REQUEST: Reproduce the listing below word for word, with no pictures.

#### LISTED ENTRIES ####

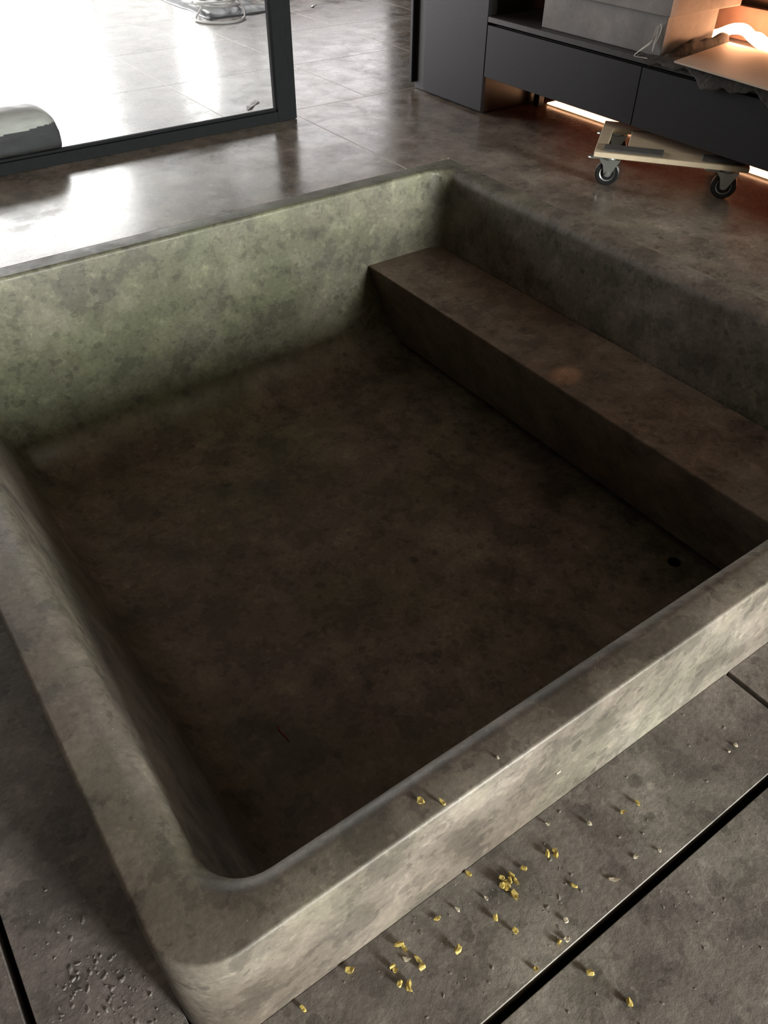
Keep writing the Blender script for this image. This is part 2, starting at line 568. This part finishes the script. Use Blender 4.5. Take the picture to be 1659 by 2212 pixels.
ROUT = (0.009, 0.007, 0.0015, 0.0015)
for k in range(0, 6):
    a = 0.5 * PI * k / 5
    rings.append(edge_ring(rrect(BX0, BX1, BY0, BY1, RO, 0), ROUT, lambda r: (-(r - r * math.cos(a)), -r + r * math.sin(a))))
LIP = (0.048, 0.040, 0.046, 0.014)      # lip radius: left, near, right, far


for k in range(0, 11):
    a = 0.5 * PI * k / 10
    rings.append(edge_ring(rrect(IX0, IX1, IY0, IY1, RI, 0), LIP, lambda r: (r - r * math.sin(a), -r + r * math.cos(a))))
for zz in (-0.10, -0.2, -0.3, -0.4, -0.5):
    rings.append(offs(0, zz, False))
rf = 0.17
for k in range(0, 13):
    a = 0.5 * PI * k / 12
    rings.append(offs(-(rf - rf * math.cos(a)), FZ + rf - rf * math.sin(a), False))
bm = nbm()
vr = [[bm.verts.new(p) for p in r] for r in rings]
for a, b_ in zip(vr, vr[1:]):
    n = len(a)
    for k in range(n):
        bm.faces.new((a[k], a[(k + 1) % n], b_[(k + 1) % n], b_[k]))
bm.faces.new(vr[0][::-1])
# floor with a round drain hole
DRX, DRY, DRR = 1.955, 0.975, 0.024
n = len(vr[-1])
hole = [bm.verts.new((DRX + DRR * math.cos(2 * PI * k / 24), DRY + DRR * math.sin(2 * PI * k / 24), FZ)) for k in range(24)]
for k in range(24): bm.edges.new((hole[k], hole[(k + 1) % 24]))
es = [e for e in bm.edges if (e.verts[0] in hole and e.verts[1] in hole)]
ring = vr[-1]
es += [bm.edges.get((ring[k], ring[(k + 1) % n])) for k in range(n)]
bmesh.ops.triangle_fill(bm, edges=es, use_beauty=True, use_dissolve=False)
basin = link('basin', bm, MAT['bath'], bath, smooth=True, world=True)
basin.data.polygons.foreach_set('use_smooth', [True] * len(basin.data.polygons))

bm = nbm()
yA, yB = IY0 + 0.001, IY1 + 0.004
prof = [(1.875, -0.344), (2.268, -0.344), (2.268, -0.62), (2.22, -0.73), (2.010, -0.73)]
A = [bm.verts.new((x, yA, z)) for x, z in prof]
B = [bm.verts.new((x, yB, z)) for x, z in prof]
bm.faces.new(A[::-1])
bm.faces.new(B)
for k in range(5):
    bm.faces.new((A[k], A[(k + 1) % 5], B[(k + 1) % 5], B[k]))
e0 = [e for e in bm.edges if all(abs(v.co.x - 1.875) < 1e-5 for v in e.verts)]
bmesh.ops.bevel(bm, geom=e0, offset=0.003, segments=2, affect='EDGES')
bench = link('bench', bm, MAT['bench'], bath, world=True)
tag(bench, 'brown stone seat with undercut front along the far right wall')
bm = nbm()
lathe(bm, [(0.0005, -0.05), (DRR, -0.05), (DRR, -0.001), (DRR - 0.004, -0.001), (DRR - 0.004, -0.045), (0.0005, -0.045)], 24, 'z', (DRX, DRY, FZ))
tag(link('drain', bm, MAT['drain'], bath, world=True), 'dark round drain hole')

# ------------------------------------------------------------------ tall cabinet
CX = 2.928
tall = empty('tall_cabinet', (3.25, 3.57, 0.0))
tag(tall, 'tall charcoal cabinet end reaching the floor beside the drawers', 'cabinet')
boxo('carcass', MAT['cabdark'], tall, CX + 0.022, 3.56, 3.275, 3.855, 0.004, 2.3)
boxo('door', MAT['cab'], tall, CX, CX + 0.021, 3.268, 3.752, 0.012, 2.3, 0.0015, 1)
boxo('side_panel', MAT['cab'], tall, CX - 0.002, 3.56, 3.856, 3.876, 0.03, 2.3, 0.001, 1)
boxo('gable', MAT['gable'], tall, CX + 0.004, 3.56, 3.2685, 3.2745, 0.010, 0.168)
boxo('plinth', MAT['cabdark'], tall, CX + 0.03, 3.55, 3.30, 3.85, 0.0, 0.004)

# ------------------------------------------------------------------ drawer unit
unit = empty('drawer_cabinet', (3.25, 2.2, 0.0))
tag(unit, 'low wide charcoal drawer cabinet raised above a glowing light bar', 'cabinet')
boxo('carcass', MAT['cabdark'], unit, CX + 0.022, 3.56, 0.75, 3.262, 0.182, 0.398)
boxo('bottom_board', MAT['redwood'], unit, CX + 0.022, 3.56, 0.75, 3.262, 0.176, 0.1815)
boxo('drawer', MAT['cab'], unit, CX, CX + 0.021, 2.3125, 3.263, 0.174, 0.397, 0.0012, 1)
boxo('drawer', MAT['cab'], unit, CX, CX + 0.021, 1.3575, 2.3085, 0.174, 0.397, 0.0012, 1)
boxo('drawer', MAT['cab'], unit, CX, CX + 0.021, 0.75, 1.3535, 0.174, 0.397, 0.0012, 1)
boxo('back_panel', MAT['redwood'], unit, 3.50, 3.56, 0.75, 3.262, 0.0, 0.1755)
boxo('support_foot', MAT['cabdark'], unit, 3.27, 3.31, 3.20, 3.24, 0.0, 0.1755, 0.002, 1)

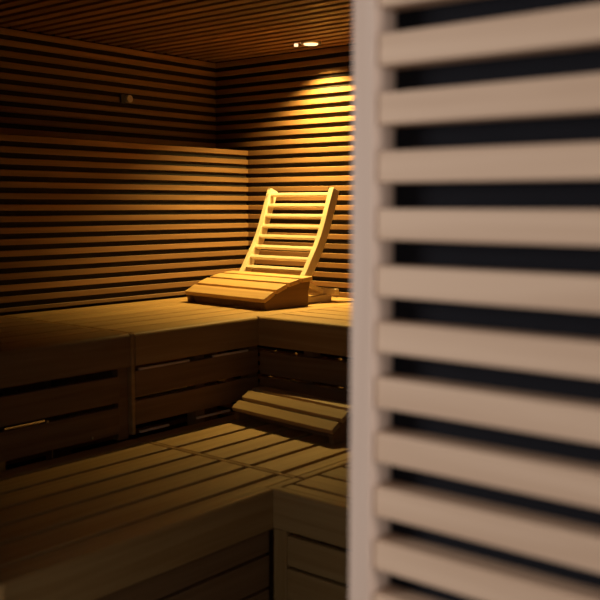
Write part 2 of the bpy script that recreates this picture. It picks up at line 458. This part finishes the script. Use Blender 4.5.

####

EXPECTED ANSWER:
Keep writing the Blender script for this image. This is part 2, starting at line 568. This part finishes the script. Use Blender 4.5. Take the picture to be 1659 by 2212 pixels.
ROUT = (0.009, 0.007, 0.0015, 0.0015)
for k in range(0, 6):
    a = 0.5 * PI * k / 5
    rings.append(edge_ring(rrect(BX0, BX1, BY0, BY1, RO, 0), ROUT, lambda r: (-(r - r * math.cos(a)), -r + r * math.sin(a))))
LIP = (0.048, 0.040, 0.046, 0.014)      # lip radius: left, near, right, far


for k in range(0, 11):
    a = 0.5 * PI * k / 10
    rings.append(edge_ring(rrect(IX0, IX1, IY0, IY1, RI, 0), LIP, lambda r: (r - r * math.sin(a), -r + r * math.cos(a))))
for zz in (-0.10, -0.2, -0.3, -0.4, -0.5):
    rings.append(offs(0, zz, False))
rf = 0.17
for k in range(0, 13):
    a = 0.5 * PI * k / 12
    rings.append(offs(-(rf - rf * math.cos(a)), FZ + rf - rf * math.sin(a), False))
bm = nbm()
vr = [[bm.verts.new(p) for p in r] for r in rings]
for a, b_ in zip(vr, vr[1:]):
    n = len(a)
    for k in range(n):
        bm.faces.new((a[k], a[(k + 1) % n], b_[(k + 1) % n], b_[k]))
bm.faces.new(vr[0][::-1])
# floor with a round drain hole
DRX, DRY, DRR = 1.955, 0.975, 0.024
n = len(vr[-1])
hole = [bm.verts.new((DRX + DRR * math.cos(2 * PI * k / 24), DRY + DRR * math.sin(2 * PI * k / 24), FZ)) for k in range(24)]
for k in range(24): bm.edges.new((hole[k], hole[(k + 1) % 24]))
es = [e for e in bm.edges if (e.verts[0] in hole and e.verts[1] in hole)]
ring = vr[-1]
es += [bm.edges.get((ring[k], ring[(k + 1) % n])) for k in range(n)]
bmesh.ops.triangle_fill(bm, edges=es, use_beauty=True, use_dissolve=False)
basin = link('basin', bm, MAT['bath'], bath, smooth=True, world=True)
basin.data.polygons.foreach_set('use_smooth', [True] * len(basin.data.polygons))

bm = nbm()
yA, yB = IY0 + 0.001, IY1 + 0.004
prof = [(1.875, -0.344), (2.268, -0.344), (2.268, -0.62), (2.22, -0.73), (2.010, -0.73)]
A = [bm.verts.new((x, yA, z)) for x, z in prof]
B = [bm.verts.new((x, yB, z)) for x, z in prof]
bm.faces.new(A[::-1])
bm.faces.new(B)
for k in range(5):
    bm.faces.new((A[k], A[(k + 1) % 5], B[(k + 1) % 5], B[k]))
e0 = [e for e in bm.edges if all(abs(v.co.x - 1.875) < 1e-5 for v in e.verts)]
bmesh.ops.bevel(bm, geom=e0, offset=0.003, segments=2, affect='EDGES')
bench = link('bench', bm, MAT['bench'], bath, world=True)
tag(bench, 'brown stone seat with undercut front along the far right wall')
bm = nbm()
lathe(bm, [(0.0005, -0.05), (DRR, -0.05), (DRR, -0.001), (DRR - 0.004, -0.001), (DRR - 0.004, -0.045), (0.0005, -0.045)], 24, 'z', (DRX, DRY, FZ))
tag(link('drain', bm, MAT['drain'], bath, world=True), 'dark round drain hole')

# ------------------------------------------------------------------ tall cabinet
CX = 2.928
tall = empty('tall_cabinet', (3.25, 3.57, 0.0))
tag(tall, 'tall charcoal cabinet end reaching the floor beside the drawers', 'cabinet')
boxo('carcass', MAT['cabdark'], tall, CX + 0.022, 3.56, 3.275, 3.855, 0.004, 2.3)
boxo('door', MAT['cab'], tall, CX, CX + 0.021, 3.268, 3.752, 0.012, 2.3, 0.0015, 1)
boxo('side_panel', MAT['cab'], tall, CX - 0.002, 3.56, 3.856, 3.876, 0.03, 2.3, 0.001, 1)
boxo('gable', MAT['gable'], tall, CX + 0.004, 3.56, 3.2685, 3.2745, 0.010, 0.168)
boxo('plinth', MAT['cabdark'], tall, CX + 0.03, 3.55, 3.30, 3.85, 0.0, 0.004)

# ------------------------------------------------------------------ drawer unit
unit = empty('drawer_cabinet', (3.25, 2.2, 0.0))
tag(unit, 'low wide charcoal drawer cabinet raised above a glowing light bar', 'cabinet')
boxo('carcass', MAT['cabdark'], unit, CX + 0.022, 3.56, 0.75, 3.262, 0.182, 0.398)
boxo('bottom_board', MAT['redwood'], unit, CX + 0.022, 3.56, 0.75, 3.262, 0.176, 0.1815)
boxo('drawer', MAT['cab'], unit, CX, CX + 0.021, 2.3125, 3.263, 0.174, 0.397, 0.0012, 1)
boxo('drawer', MAT['cab'], unit, CX, CX + 0.021, 1.3575, 2.3085, 0.174, 0.397, 0.0012, 1)
boxo('drawer', MAT['cab'], unit, CX, CX + 0.021, 0.75, 1.3535, 0.174, 0.397, 0.0012, 1)
boxo('back_panel', MAT['redwood'], unit, 3.50, 3.56, 0.75, 3.262, 0.0, 0.1755)
boxo('support_foot', MAT['cabdark'], unit, 3.27, 3.31, 3.20, 3.24, 0.0, 0.1755, 0.002, 1)

Write part 2 of the bpy script that recreates this picture. It picks up at line 458. This part finishes the script. Use Blender 4.5.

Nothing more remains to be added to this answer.